自分の努力の成果を、自信を持って表現している姿が、本当に美しい。
でも、面白いというか趣きがあると感じるのは、プラスサイズのモデルや50代モデルの方だ。
プラスサイズのモデル達は、堂々と歩いてはいるものの、微かにはにかみのようなものが感じられて、そこがキュートだと思った。
彼女達は、同じステージにいるスレンダーなモデル達と、自分を比べたりしただろうか?
私は私!これが私!と思っていても、目の前にある圧倒的な美のパワーはエゲツないものだ。
以前、あるイベントで、アニメの女性声優アイドルグループが出演していて、娘と「意外と可愛いね」なんて話していた後に、スペシャルゲストとして女優の桐谷美玲が出てきた瞬間、場内がウワッとなって、その輝きのオーラに圧倒された。
さっきまで可愛いと思っていた声優アイドル達が、あっという間にかすんでしまった。
それくらい、磨き抜かれた美というものには圧倒的なパワーがある。
でも、プラスサイズのモデル達はすごくキュートだったし、50代のベテランモデルの貫禄は、また違った魅力に溢れていた。
そこでようやく、「ああ、比べるものじゃないんだなぁ」と気づいた。
多様性の時代というのは、比較しないという大前提があるのだから、それぞれの魅力を発揮し、感じればいいのだと思った。
64歳の私からすれば50代なんてまだまだ若いし、いくら中年とはいえ、鍛え続け、磨き続けたモデルは、やはり一般人とはまるで違う輝きを放っている。
自分が歩んできた道のり、自分にかけてきた時間、その全てを自信に変えてステージに立つベテランモデル達は神々しかった。

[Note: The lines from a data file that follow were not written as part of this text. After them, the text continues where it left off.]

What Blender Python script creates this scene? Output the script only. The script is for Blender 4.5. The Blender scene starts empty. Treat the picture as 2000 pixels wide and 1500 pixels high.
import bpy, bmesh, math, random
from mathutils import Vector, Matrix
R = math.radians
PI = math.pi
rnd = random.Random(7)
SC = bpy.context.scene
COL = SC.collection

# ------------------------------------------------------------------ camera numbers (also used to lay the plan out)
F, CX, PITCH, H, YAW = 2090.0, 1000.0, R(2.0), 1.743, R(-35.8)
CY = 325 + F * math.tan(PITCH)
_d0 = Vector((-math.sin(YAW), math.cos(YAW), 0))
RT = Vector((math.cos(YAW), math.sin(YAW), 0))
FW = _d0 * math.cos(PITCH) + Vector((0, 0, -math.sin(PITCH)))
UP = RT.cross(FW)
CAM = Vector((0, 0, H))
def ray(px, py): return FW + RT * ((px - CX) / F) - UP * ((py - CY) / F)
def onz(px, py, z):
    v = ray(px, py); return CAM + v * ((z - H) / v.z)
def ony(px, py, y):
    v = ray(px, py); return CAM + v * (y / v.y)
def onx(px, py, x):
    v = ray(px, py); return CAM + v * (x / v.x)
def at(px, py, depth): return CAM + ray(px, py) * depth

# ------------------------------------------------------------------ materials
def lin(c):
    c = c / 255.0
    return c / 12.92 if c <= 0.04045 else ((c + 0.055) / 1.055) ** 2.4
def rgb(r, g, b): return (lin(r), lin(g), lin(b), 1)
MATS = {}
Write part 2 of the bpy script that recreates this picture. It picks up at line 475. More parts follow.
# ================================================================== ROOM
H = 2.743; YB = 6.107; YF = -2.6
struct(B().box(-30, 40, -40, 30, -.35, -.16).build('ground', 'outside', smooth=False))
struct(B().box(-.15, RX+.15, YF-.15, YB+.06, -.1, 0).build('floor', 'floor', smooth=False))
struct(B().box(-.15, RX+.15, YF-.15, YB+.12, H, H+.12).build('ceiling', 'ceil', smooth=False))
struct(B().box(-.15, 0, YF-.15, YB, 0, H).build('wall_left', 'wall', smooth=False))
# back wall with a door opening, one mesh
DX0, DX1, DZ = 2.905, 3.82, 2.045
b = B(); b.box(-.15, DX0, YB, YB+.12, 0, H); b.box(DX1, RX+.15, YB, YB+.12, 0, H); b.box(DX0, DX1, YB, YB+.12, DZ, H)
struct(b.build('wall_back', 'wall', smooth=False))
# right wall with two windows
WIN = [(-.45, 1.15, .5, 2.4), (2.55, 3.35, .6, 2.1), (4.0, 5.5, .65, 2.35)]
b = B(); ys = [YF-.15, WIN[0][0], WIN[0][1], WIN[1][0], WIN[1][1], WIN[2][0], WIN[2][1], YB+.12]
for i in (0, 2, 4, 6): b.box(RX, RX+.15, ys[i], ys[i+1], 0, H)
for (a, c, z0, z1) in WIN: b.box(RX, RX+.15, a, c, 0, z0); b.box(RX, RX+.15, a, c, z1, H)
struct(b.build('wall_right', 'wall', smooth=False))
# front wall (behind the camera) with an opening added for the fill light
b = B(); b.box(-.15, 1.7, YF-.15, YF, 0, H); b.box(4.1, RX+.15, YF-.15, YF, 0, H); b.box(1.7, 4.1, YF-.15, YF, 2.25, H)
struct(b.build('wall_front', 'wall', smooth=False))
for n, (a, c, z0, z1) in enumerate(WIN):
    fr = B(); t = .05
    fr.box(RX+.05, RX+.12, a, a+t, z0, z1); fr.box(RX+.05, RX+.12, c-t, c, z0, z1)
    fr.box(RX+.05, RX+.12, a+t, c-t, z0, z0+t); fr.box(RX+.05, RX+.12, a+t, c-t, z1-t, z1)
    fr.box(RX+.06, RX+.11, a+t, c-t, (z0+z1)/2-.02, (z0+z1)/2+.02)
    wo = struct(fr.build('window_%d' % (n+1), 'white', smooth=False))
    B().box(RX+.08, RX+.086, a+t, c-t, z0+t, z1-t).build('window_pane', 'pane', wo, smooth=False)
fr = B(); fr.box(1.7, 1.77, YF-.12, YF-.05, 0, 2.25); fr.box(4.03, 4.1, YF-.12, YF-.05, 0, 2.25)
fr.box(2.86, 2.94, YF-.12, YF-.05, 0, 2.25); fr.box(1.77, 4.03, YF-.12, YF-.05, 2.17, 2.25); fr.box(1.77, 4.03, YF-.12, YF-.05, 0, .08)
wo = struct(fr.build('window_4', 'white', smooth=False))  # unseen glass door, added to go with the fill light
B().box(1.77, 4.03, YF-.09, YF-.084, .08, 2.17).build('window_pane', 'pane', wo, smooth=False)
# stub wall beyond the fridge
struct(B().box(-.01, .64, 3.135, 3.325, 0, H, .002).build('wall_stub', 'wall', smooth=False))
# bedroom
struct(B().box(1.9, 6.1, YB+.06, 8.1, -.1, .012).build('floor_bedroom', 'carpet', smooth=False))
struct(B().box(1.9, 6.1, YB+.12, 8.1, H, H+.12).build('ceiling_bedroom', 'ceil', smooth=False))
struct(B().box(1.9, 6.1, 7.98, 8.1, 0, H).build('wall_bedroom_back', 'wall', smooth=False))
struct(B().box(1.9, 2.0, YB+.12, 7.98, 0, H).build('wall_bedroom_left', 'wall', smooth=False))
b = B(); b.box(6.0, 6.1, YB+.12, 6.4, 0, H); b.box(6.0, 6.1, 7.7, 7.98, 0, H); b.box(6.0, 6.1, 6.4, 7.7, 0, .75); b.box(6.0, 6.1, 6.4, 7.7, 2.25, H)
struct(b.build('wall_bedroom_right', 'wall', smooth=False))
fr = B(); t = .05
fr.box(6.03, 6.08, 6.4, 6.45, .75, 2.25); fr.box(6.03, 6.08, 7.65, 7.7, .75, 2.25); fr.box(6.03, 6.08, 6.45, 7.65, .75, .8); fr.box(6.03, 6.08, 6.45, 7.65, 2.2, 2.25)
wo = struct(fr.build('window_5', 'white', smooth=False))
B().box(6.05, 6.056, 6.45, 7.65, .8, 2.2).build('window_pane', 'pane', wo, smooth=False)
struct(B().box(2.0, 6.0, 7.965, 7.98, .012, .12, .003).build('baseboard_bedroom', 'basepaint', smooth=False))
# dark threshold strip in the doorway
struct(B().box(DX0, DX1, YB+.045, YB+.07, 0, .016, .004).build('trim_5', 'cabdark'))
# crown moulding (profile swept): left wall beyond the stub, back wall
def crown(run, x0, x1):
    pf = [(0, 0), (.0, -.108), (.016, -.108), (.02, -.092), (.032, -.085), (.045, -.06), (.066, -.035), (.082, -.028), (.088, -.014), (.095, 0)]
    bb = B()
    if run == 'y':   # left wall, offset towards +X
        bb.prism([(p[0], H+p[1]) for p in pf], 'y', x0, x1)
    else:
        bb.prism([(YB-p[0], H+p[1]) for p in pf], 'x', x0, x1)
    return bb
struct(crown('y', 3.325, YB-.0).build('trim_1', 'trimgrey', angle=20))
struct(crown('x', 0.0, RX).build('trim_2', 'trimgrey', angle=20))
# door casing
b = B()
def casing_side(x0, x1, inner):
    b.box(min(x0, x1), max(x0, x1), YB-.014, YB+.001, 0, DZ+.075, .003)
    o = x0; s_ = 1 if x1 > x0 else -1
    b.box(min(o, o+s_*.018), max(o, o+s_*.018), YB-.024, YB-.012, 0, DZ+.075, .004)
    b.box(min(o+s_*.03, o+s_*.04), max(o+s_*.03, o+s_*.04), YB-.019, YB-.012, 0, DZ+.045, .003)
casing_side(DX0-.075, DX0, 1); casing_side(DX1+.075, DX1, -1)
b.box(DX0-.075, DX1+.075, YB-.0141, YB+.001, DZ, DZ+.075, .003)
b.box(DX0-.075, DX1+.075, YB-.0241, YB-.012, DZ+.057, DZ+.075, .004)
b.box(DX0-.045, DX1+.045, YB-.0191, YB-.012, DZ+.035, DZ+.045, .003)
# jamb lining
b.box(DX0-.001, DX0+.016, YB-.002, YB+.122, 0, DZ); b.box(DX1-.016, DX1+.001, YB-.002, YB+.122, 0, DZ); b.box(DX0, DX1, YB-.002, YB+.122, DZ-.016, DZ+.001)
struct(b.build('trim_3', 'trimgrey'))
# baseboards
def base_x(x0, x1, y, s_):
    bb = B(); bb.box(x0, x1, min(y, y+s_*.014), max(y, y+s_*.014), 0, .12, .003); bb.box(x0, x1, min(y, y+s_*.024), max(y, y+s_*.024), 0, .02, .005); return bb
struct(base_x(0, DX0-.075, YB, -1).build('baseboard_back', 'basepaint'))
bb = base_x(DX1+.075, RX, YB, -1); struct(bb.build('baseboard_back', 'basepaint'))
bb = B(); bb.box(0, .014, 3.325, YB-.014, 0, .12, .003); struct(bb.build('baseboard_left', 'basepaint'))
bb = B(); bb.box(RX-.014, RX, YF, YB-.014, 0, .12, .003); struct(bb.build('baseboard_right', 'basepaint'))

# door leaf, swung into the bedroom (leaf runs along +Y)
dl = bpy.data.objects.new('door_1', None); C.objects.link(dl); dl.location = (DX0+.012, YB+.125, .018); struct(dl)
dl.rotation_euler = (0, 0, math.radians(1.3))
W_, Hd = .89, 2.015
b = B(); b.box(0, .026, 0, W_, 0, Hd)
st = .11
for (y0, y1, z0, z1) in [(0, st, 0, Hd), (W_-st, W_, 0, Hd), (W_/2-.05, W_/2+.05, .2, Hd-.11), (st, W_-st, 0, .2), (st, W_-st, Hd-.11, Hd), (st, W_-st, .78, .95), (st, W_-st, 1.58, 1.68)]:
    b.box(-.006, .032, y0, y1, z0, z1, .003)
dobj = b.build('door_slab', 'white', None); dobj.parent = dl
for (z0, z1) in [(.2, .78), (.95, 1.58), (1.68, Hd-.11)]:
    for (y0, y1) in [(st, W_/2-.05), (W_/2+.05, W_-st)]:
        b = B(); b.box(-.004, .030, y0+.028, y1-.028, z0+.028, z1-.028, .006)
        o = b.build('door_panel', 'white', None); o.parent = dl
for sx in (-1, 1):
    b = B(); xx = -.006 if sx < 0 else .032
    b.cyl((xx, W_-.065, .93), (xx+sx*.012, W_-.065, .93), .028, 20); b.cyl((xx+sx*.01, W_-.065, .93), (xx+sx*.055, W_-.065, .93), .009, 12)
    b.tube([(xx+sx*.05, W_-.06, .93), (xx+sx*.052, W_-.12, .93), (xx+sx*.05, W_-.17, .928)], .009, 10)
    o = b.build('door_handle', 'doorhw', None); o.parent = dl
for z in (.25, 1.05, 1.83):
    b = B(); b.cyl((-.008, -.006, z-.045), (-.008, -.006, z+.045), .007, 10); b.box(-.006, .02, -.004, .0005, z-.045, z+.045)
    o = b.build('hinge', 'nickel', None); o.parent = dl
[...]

あれを別世界のエンタメとして見ている分には、最高に楽しめた。
ただ、自分を振り返った時に、心が無惨に揺れる。
長年染み付いてしまっているルッキズムは、なかなか手強い色眼鏡だ。
できれば、自分が歩んできた道のりに自信を持って人前を歩きたい。
ただ、ここ数ヶ月でハッキリと容姿の老いを意識するようになった私にとっては、煌びやかなショーであるのに、なんだか生々しい現実も垣間見せられた気がするのだ。
子供の頃、年とったら可愛いおばあちゃんになりたいと思っていた。
でも今はまだおばあちゃんではない。
オバさんと呼びにくい中年女だ。
ちょっと面倒くさい立ち位置だ。
この面倒くささは、もしかしたら女という名のステージに、まだ片足くらい引っかかっているからかもしれない。
でも、女という名のステージから完全に足を下ろした時、私にとって美とは何になるのだろう?
完全に他人事になって、ただの概念になるのだろうか?
ああ、なんだかすごく面倒くさい。
多様性の時代って、おいそれと脇役に落ち着けない感じがするのは、面倒くさい中年女の私ぐらいなもんだろうか?
でも、6年ぶりのヴィクシーショーは、素晴らしく楽しかった!
豪華なパフォーマーも多様だった。
そして、サモトラケのニケ好きの私にとってはオープニングの翼の衣装に感動した♡
最後までお読みいただき、ありがとうございました。